Despite the familiar story of land taken during early European settlement and an ensuing history of conflict and massacre, many Aboriginal people retain a deep-felt connection to the region. Senior field officer Ken Eveleigh tells me that his ancestors lived just outside of Gloucester, so for him, working in the national park is about protecting both the environment and his family’s long history with the land. “We were originally the custodians of the land and now we are again, which is excellent,” he says. “I get to walk back where our ancestors walked and it’s that connection to the country that I really like.”

Anthony agrees that Aboriginal heritage is a significant feature of the park today: “We consult local communities and when we work on our management plans we meet with councils and community elders… There are a number of Aboriginal sites that we protect, and they’re very important for the cultural heritage of the park.”

ON a cold friday morning, Peter leads me once more onto the Barrington Tops plateau. He introduces me to Dave Brown, who works with the NPWS in the Upper Hunter Region, which manages the western third of the park, covering half of the plateau. From Thunderbolts Lookout we look due south and take in a panorama of untamed wilderness. The steep eastern wall of the plateau stands sentry beyond, with ridgelines extending from it like fingers. Mist hangs heavily in the valleys and shrouds the top of the plateau, and open farmland can be seen in the distance.”You’re on top of the world,” Dave says. “It’s a magic spot.”

All morning sleet and snow have been falling, and a thick blanket of fog covers the gun-metal grey branches of black sallies and the gnarled trunks of snow gums. We enjoy the warmth of a shelter before a 2.8km walk around the edge of Polblue Swamp, one of the montane peatlands that dot the plateau and are home to an endangered population of broad-toothed rats. “It’s a very fragile peat moss that slowly shifts into a soil structure,” Dave says. “Micro-organisms feed off each other and work their way through it, so there’s a balance in the processes… And there are synergies with a dump of snow that allows the vegetation above to die off and feed the peat below, so all the cycles that it goes through are interconnected.”

Dave’s enthusiasm is compelling.
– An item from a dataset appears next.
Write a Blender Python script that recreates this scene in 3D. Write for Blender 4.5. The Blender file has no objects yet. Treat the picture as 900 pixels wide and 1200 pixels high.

He has worked for the NPWS for 32 years, but has spent the past 15 living in Scone and making regular trips up to the Barrington Tops plateau. For him, the variety of ecosystems and visitor experiences to be had on the plateau are exciting. “It really is an amazing bit of country, as you come up onto the plateau, it’s like walking through a door into a different world,” he says.

As the last of the day’s light fades, Dave drives us through the Dingo Gate at the western edge of the plateau. The weather has closed in, but the landscape has retained its allure. “From here, on a good day, you see wedgies fly right past,” he says, as we stare out into the wall of white. “They pick up the updraft and float up the face there where it drops away so steeply. It’s amazing to watch them in the afternoon, when the sun sets in the distance and you get that depth of vision that leads your eye way back to the west.”